Advent Carol service, 2018 and a most apropos reading
  • Hugh
    Posts: 198
    Our Advent Carol Service Booklet, fwiw.

    Incidentally, the Advent Sermon of Peter of Blois (1130 - 1211) which I happily included as our Sixth reading, is IMO just stunning, both theologically and rhetorically (and a hat tip to the translator, whoever they were!) (Thanks to the great Dom Gueranger: "The Liturgical Year"):

    *****

    "There are three comings of our Lord; the first in the flesh, the second in the soul, the third at the judgement.
    The first was at midnight, according to those words of the Gospel: “At midnight there was a cry made, Lo the Bridegroom cometh!”

    But this first coming is long since past, for Christ has been seen on the earth and has conversed among men.

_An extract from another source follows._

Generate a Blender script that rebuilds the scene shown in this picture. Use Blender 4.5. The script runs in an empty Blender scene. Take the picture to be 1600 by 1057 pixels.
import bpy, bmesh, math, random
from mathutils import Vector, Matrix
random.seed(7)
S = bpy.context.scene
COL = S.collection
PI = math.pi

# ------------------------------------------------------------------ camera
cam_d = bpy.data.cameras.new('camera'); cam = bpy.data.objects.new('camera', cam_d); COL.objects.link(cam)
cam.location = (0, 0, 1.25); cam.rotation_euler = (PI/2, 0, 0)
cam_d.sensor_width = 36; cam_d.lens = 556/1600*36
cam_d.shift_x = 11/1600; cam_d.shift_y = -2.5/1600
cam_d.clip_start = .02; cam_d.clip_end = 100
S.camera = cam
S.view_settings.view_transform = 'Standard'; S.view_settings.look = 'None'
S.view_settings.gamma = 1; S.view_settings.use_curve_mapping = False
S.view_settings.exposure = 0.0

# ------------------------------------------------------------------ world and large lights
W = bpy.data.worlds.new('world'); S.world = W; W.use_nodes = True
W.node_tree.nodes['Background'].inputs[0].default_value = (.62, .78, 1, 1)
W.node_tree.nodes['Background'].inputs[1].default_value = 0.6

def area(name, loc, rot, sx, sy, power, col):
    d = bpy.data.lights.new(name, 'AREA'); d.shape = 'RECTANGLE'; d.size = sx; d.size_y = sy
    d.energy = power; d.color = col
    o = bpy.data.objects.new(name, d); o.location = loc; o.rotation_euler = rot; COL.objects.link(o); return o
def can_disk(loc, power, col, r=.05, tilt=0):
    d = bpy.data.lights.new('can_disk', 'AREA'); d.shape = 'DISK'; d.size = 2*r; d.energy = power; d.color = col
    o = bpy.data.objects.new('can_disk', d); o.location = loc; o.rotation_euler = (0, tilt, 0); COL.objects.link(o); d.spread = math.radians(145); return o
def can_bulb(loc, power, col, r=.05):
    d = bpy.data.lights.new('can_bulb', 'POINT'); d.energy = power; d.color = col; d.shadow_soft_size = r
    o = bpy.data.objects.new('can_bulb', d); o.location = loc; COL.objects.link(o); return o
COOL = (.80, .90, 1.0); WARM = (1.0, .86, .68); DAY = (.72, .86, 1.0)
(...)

    We are now in the second coming, provided only we are such as that He may thus come to us; for He has said that if we love him, He will come unto us and will take up His abode with us. So that this second coming is full of uncertainty to us; for who, save the Spirit of God, knows them that are of God? They that are raised out of themselves by the desire of heavenly things know indeed when He comes; but whence He cometh, or whither He goeth, they know not.

    As for the third coming, it is most certain that it will be, most uncertain when it will be; for nothing is more sure than death, and nothing less sure than the hour of death. “When they shall say, ‘peace and security’”, says the apostle, “then shall sudden destruction come upon them, as the pains upon her that is with child, and they shall not escape.”

    So that the first coming was humble and hidden, the second is mysterious and full of love, the third will be majestic and terrible.

    In His first coming, Christ was judged by men unjustly; in His second, He renders us just by His grace; in His third, He will judge all things with justice.

    In His first, a lamb; in His last, a lion; in the one between the two, the tenderest of friends.’
  • Hugh
    Posts: 198
    I meant to add: Peter of Blois (1130 -1211) is not a canonized saint. His sublime words are just what the more thoughtful Catholic assented to back then. Yes, he was, amongst other things, a poet. But the ideas he has so beautifully expressed here are what all Catholics then might have thought, at least implicitly.

    Peter of Blois, R.I.P.
  • Baeutiful, Hugh!
    One of the very nicest L&Cs I've ever seen.
    And your service folder is exemplary.

    (And, I shall look up Peter of Blois
    [I once, in high school, designed a grey-stone manor with a copy of the famed staircase of the chateau of Blois].)
    Thanked by 1Hugh
  • Certainly a very nice booklet, BUT...not one mention of a composer anywhere.
  • Contrabourdon is right -
    One should always give composers or tune names in the right margin, and author's names or sources beneath their texts.